:: EXERCISE INPUT ::
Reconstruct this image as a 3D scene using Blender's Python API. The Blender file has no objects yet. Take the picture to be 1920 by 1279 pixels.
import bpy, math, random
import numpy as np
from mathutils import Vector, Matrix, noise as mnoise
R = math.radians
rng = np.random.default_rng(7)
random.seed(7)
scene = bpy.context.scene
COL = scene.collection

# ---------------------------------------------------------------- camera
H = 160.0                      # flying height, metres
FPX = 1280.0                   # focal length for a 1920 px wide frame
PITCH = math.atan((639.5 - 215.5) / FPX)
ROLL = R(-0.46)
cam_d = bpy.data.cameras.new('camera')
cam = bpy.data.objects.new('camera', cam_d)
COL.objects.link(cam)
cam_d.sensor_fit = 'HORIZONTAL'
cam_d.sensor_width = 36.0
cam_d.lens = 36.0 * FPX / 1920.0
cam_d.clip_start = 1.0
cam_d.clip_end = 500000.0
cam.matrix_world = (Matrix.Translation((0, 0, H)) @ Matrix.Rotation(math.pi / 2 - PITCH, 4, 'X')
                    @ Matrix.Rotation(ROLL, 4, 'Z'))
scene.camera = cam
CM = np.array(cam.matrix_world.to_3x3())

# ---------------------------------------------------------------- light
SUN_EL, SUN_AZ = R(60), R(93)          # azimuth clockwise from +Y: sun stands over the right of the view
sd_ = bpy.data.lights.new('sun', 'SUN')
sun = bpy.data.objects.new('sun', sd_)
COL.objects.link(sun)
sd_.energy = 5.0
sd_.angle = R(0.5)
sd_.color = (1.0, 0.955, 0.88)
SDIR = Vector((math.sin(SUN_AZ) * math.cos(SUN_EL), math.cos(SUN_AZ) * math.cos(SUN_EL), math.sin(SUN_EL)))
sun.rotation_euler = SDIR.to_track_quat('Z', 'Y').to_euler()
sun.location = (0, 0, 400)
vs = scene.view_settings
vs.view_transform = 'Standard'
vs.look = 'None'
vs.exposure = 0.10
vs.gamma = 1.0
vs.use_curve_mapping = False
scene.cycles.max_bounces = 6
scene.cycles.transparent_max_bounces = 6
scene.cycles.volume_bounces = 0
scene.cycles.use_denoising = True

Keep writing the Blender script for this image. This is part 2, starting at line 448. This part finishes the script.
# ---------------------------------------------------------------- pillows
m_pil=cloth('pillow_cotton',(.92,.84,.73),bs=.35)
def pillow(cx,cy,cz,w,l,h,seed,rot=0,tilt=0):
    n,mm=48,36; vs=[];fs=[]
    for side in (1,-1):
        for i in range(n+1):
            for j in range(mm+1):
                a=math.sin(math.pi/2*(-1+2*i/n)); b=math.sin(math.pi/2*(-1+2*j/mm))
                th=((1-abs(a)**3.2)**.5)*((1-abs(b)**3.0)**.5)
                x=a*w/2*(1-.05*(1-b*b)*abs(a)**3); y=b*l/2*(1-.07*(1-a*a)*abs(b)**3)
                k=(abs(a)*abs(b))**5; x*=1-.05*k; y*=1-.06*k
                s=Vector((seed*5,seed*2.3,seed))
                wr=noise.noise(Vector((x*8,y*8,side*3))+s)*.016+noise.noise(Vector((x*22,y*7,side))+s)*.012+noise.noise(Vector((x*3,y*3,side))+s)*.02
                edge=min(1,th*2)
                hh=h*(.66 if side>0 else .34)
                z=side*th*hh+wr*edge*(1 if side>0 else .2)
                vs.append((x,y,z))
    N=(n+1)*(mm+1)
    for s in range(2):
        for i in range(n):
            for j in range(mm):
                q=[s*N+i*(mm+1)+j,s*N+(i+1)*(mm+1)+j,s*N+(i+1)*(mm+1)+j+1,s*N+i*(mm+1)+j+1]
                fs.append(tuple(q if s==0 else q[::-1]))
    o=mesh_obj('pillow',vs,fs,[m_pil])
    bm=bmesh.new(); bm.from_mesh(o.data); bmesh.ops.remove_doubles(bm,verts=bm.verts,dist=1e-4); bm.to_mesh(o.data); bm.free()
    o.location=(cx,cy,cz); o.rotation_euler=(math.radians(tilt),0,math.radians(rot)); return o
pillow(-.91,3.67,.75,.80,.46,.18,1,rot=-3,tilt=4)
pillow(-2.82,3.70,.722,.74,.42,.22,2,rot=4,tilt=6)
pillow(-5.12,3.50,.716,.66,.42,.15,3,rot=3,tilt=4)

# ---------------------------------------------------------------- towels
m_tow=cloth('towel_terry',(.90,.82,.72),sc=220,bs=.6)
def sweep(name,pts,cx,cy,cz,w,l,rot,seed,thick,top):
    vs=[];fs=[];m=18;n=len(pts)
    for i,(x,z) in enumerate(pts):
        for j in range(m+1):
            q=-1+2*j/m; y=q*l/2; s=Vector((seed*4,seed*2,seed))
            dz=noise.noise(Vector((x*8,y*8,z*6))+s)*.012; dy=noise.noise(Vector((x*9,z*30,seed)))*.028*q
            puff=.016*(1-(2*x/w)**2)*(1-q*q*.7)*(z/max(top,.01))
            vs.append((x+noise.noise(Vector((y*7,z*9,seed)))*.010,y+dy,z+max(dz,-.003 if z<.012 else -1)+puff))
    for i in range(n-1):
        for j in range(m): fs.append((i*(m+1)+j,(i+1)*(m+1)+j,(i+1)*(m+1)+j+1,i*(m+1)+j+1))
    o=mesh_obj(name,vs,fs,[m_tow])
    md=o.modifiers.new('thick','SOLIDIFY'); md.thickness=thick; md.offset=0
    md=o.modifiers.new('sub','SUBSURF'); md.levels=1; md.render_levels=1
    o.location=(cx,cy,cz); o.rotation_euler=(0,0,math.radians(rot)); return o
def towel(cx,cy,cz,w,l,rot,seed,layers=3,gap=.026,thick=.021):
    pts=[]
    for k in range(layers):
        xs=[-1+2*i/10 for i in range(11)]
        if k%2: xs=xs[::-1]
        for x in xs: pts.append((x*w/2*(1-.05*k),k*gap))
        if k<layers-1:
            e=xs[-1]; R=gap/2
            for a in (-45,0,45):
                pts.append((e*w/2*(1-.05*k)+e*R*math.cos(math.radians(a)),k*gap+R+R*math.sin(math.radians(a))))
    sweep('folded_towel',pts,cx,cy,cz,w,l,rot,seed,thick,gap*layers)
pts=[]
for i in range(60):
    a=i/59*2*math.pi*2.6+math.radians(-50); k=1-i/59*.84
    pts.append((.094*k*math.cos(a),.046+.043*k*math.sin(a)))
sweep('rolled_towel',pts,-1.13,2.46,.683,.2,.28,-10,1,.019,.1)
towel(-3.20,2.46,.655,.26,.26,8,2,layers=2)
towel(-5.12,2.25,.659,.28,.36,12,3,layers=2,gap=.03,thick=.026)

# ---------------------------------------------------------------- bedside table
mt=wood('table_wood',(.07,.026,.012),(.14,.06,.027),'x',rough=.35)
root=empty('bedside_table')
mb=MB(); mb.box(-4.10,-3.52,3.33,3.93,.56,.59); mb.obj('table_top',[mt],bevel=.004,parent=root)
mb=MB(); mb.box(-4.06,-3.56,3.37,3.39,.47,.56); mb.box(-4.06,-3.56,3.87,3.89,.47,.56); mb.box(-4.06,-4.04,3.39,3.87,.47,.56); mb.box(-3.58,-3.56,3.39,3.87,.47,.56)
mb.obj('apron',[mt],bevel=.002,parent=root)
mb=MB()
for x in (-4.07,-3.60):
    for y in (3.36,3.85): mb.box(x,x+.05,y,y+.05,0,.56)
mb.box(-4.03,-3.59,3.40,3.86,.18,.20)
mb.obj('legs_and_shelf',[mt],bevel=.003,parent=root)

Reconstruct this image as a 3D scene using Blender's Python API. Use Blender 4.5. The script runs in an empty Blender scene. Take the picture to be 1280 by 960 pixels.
:::
▶ [WHAT IS ASKED]:
Search the entries for the word "Python", then gather every line that has it.

▶ [REPLY TO THE EXERCISE]:
Reconstruct this image as a 3D scene using Blender's Python API. The Blender file has no objects yet. Take the picture to be 1920 by 1279 pixels.
Reconstruct this image as a 3D scene using Blender's Python API. Use Blender 4.5. The script runs in an empty Blender scene. Take the picture to be 1280 by 960 pixels.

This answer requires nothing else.